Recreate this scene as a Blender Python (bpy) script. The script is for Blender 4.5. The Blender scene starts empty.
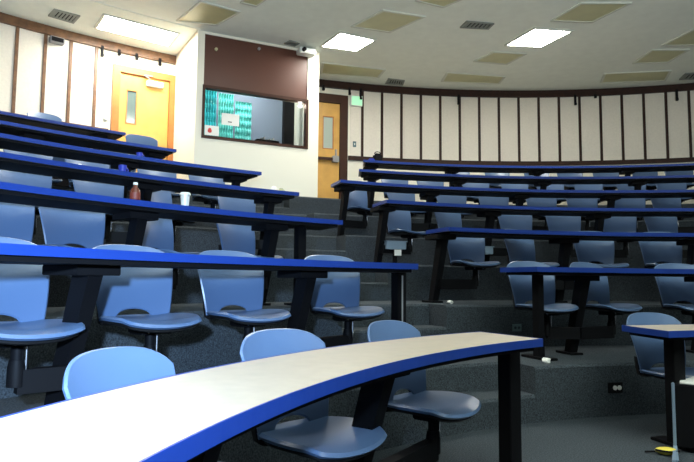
import bpy, bmesh, math, random
from mathutils import Vector, Matrix
random.seed(7)
S = bpy.context.scene
COL = S.collection
R_ = math.radians
# ------------------------------------------------------------------ surveyed geometry
CX, CY = 3.2976, 0.1203          # centre of the arcs of seating
EYE = 1.0275
R0, DR, RI = 3.7104, 1.1641, 0.4019   # radius of first desk, row depth, riser
RW = 12.47                       # curved back wall
ZC = 5.134                       # ceiling
NOSE0 = 4.72                     # nosing radius of first tier
def pol(r, a, z=0.0):
    a = R_(a); return Vector((CX + r*math.cos(a), CY + r*math.sin(a), z))
def nose(k): return NOSE0 + (k-1)*DR
# ------------------------------------------------------------------ materials
M = {}
def mat(name, col, rough=.5, metal=0, bump=0, bscale=40, var=0, vscale=8, emit=None, spec=.5, coat=0):
    m = bpy.data.materials.new(name); m.use_nodes = True
    n = m.node_tree.nodes; l = m.node_tree.links; b = n['Principled BSDF']
    b.inputs['Base Color'].default_value = (*col, 1); b.inputs['Roughness'].default_value = rough
    b.inputs['Metallic'].default_value = metal
    b.inputs['Specular IOR Level'].default_value = spec
    b.inputs['Coat Weight'].default_value = coat
    tc = n.new('ShaderNodeTexCoord')
    if var:
        t = n.new('ShaderNodeTexNoise'); t.inputs['Scale'].default_value = vscale; t.inputs['Detail'].default_value = 6
        l.new(tc.outputs['Object'], t.inputs['Vector'])
        r = n.new('ShaderNodeValToRGB')
        r.color_ramp.elements[0].position = .3; r.color_ramp.elements[1].position = .7
        r.color_ramp.elements[0].color = (*[max(0, c*(1-var)) for c in col], 1)
        r.color_ramp.elements[1].color = (*[min(1, c*(1+var)) for c in col], 1)
        l.new(t.outputs['Fac'], r.inputs['Fac']); l.new(r.outputs['Color'], b.inputs['Base Color'])
    if bump:
        t2 = n.new('ShaderNodeTexNoise'); t2.inputs['Scale'].default_value = bscale; t2.inputs['Detail'].default_value = 4
        l.new(tc.outputs['Object'], t2.inputs['Vector'])
        bp = n.new('ShaderNodeBump'); bp.inputs['Strength'].default_value = bump; bp.inputs['Distance'].default_value = .01
        l.new(t2.outputs['Fac'], bp.inputs['Height']); l.new(bp.outputs['Normal'], b.inputs['Normal'])
    if emit:
        b.inputs['Emission Color'].default_value = (*emit[0], 1); b.inputs['Emission Strength'].default_value = emit[1]
    M[name] = m; return m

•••

TASK PROMPT:
Only the number should be given: how many lines of the data contain the word "scene"?

ANSWER TO THE EXERCISE:
2